Only the lines from the one containing "Model this scene" down to the one containing "return np.array([0, 0, EYE])", inclusive, are to be quoted exactly.

####

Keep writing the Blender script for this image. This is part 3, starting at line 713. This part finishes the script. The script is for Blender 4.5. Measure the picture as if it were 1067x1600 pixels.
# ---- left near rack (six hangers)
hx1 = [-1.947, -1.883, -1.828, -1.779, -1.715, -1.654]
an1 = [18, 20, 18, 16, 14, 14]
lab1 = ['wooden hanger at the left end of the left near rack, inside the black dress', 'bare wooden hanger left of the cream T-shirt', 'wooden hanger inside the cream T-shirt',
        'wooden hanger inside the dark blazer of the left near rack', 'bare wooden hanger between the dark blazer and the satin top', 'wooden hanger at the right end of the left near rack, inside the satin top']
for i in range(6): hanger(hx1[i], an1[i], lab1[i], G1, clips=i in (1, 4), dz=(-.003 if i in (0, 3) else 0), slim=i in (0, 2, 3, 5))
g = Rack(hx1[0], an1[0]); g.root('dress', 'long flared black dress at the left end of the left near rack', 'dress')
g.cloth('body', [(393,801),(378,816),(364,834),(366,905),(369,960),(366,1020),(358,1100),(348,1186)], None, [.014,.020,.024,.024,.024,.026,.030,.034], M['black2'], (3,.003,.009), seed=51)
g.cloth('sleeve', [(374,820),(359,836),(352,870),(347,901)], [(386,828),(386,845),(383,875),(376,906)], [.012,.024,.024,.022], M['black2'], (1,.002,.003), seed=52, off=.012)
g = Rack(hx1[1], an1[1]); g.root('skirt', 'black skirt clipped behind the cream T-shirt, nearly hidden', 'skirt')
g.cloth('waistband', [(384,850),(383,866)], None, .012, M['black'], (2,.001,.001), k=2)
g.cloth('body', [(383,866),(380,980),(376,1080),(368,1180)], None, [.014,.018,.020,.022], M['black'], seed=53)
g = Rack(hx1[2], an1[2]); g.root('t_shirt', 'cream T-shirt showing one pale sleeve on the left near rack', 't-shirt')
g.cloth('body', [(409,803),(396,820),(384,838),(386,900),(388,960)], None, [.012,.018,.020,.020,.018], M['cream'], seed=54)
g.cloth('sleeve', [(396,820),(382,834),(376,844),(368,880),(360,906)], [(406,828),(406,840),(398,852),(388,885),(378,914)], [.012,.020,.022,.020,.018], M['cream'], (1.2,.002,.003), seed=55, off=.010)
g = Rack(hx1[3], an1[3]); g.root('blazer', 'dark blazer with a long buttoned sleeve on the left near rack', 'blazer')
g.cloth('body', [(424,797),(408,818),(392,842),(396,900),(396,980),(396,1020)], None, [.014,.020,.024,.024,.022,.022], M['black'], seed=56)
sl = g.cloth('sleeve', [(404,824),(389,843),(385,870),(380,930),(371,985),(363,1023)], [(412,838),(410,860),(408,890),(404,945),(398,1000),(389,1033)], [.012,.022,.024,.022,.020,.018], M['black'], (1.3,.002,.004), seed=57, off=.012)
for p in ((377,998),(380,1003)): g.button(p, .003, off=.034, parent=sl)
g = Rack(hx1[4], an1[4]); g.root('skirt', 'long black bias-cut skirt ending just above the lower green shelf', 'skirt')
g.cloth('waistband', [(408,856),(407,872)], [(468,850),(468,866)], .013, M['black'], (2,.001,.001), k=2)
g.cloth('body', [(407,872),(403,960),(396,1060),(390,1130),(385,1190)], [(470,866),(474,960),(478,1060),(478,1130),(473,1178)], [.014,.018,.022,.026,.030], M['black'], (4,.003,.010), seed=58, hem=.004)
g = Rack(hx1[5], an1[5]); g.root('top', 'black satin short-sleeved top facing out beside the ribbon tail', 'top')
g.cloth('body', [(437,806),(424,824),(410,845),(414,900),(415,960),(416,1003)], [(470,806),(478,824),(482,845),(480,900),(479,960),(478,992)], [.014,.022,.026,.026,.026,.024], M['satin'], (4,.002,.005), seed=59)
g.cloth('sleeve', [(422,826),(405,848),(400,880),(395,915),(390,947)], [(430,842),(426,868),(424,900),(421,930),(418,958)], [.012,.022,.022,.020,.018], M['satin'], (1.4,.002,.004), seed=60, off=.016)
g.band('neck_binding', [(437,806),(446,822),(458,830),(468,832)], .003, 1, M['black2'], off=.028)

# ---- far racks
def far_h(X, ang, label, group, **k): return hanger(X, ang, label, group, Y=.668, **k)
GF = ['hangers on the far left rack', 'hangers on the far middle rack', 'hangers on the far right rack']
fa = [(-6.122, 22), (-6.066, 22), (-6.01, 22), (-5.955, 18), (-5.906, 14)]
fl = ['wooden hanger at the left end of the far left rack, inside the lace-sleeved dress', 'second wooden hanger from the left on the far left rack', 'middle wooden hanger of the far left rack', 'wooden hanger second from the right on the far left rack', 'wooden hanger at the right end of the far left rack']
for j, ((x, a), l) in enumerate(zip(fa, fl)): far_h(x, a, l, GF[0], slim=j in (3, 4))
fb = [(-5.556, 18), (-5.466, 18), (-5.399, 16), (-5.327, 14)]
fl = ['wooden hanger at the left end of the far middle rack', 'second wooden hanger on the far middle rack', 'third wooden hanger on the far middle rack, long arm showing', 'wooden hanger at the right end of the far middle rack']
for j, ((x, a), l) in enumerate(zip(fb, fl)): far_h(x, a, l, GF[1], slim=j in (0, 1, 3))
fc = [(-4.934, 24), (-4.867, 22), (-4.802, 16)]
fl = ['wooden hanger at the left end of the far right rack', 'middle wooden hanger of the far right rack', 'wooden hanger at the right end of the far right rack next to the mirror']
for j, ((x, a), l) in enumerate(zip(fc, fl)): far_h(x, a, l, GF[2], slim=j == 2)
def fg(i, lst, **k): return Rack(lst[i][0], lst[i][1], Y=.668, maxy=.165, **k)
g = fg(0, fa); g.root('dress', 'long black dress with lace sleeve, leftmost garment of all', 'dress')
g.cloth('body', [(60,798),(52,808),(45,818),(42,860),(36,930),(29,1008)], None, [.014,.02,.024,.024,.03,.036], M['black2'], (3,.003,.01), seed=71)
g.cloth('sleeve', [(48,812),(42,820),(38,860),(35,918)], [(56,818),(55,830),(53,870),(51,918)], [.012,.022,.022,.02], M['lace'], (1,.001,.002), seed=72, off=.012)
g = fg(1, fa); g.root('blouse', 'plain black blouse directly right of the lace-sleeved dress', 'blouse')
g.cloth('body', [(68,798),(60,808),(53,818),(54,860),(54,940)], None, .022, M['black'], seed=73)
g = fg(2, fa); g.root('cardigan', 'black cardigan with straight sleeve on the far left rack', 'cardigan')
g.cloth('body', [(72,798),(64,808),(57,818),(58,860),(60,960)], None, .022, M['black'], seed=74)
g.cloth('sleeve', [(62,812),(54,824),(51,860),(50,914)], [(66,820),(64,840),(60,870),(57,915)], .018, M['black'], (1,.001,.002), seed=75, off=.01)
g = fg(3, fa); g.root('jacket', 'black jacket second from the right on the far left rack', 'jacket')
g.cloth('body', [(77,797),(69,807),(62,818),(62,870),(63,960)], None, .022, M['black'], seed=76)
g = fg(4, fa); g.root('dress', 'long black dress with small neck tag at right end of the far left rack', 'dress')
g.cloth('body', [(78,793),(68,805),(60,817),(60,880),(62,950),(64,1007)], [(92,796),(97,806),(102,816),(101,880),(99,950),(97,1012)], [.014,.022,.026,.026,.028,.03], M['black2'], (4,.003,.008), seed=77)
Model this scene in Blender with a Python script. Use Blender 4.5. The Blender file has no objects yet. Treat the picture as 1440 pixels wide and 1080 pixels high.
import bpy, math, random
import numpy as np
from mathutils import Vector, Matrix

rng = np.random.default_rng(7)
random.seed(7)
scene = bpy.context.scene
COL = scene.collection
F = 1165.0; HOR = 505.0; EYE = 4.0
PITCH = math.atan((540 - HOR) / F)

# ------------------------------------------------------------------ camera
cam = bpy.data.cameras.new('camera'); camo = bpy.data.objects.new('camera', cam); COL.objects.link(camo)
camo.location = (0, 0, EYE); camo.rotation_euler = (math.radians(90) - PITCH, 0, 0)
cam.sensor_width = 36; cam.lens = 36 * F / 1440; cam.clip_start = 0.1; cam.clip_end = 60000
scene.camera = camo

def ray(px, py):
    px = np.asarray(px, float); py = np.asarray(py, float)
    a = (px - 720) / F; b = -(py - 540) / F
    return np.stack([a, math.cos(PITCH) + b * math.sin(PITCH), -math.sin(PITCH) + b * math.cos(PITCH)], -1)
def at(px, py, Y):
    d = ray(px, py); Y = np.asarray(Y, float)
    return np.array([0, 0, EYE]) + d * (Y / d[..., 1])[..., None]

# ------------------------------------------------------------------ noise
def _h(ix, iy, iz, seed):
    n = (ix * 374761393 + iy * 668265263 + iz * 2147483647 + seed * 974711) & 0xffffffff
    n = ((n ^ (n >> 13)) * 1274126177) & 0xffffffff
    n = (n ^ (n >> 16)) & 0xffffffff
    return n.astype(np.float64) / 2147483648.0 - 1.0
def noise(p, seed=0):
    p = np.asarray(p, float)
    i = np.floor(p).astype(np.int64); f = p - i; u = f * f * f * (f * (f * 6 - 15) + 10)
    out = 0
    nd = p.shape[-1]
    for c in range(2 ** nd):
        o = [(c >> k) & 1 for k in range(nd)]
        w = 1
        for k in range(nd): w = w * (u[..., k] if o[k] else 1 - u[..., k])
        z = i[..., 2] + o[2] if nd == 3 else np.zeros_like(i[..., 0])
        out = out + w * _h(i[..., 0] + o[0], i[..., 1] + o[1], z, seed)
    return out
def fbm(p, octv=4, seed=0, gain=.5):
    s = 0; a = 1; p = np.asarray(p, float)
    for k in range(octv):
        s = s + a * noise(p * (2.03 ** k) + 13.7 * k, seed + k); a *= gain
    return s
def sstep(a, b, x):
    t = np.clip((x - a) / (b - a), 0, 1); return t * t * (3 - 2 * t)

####

== Response to this exercise ==
Model this scene in Blender with a Python script. Use Blender 4.5. The Blender file has no objects yet. Treat the picture as 1440 pixels wide and 1080 pixels high.
import bpy, math, random
import numpy as np
from mathutils import Vector, Matrix

rng = np.random.default_rng(7)
random.seed(7)
scene = bpy.context.scene
COL = scene.collection
F = 1165.0; HOR = 505.0; EYE = 4.0
PITCH = math.atan((540 - HOR) / F)

# ------------------------------------------------------------------ camera
cam = bpy.data.cameras.new('camera'); camo = bpy.data.objects.new('camera', cam); COL.objects.link(camo)
camo.location = (0, 0, EYE); camo.rotation_euler = (math.radians(90) - PITCH, 0, 0)
cam.sensor_width = 36; cam.lens = 36 * F / 1440; cam.clip_start = 0.1; cam.clip_end = 60000
scene.camera = camo

def ray(px, py):
    px = np.asarray(px, float); py = np.asarray(py, float)
    a = (px - 720) / F; b = -(py - 540) / F
    return np.stack([a, math.cos(PITCH) + b * math.sin(PITCH), -math.sin(PITCH) + b * math.cos(PITCH)], -1)
def at(px, py, Y):
    d = ray(px, py); Y = np.asarray(Y, float)
    return np.array([0, 0, EYE]) + d * (Y / d[..., 1])[..., None]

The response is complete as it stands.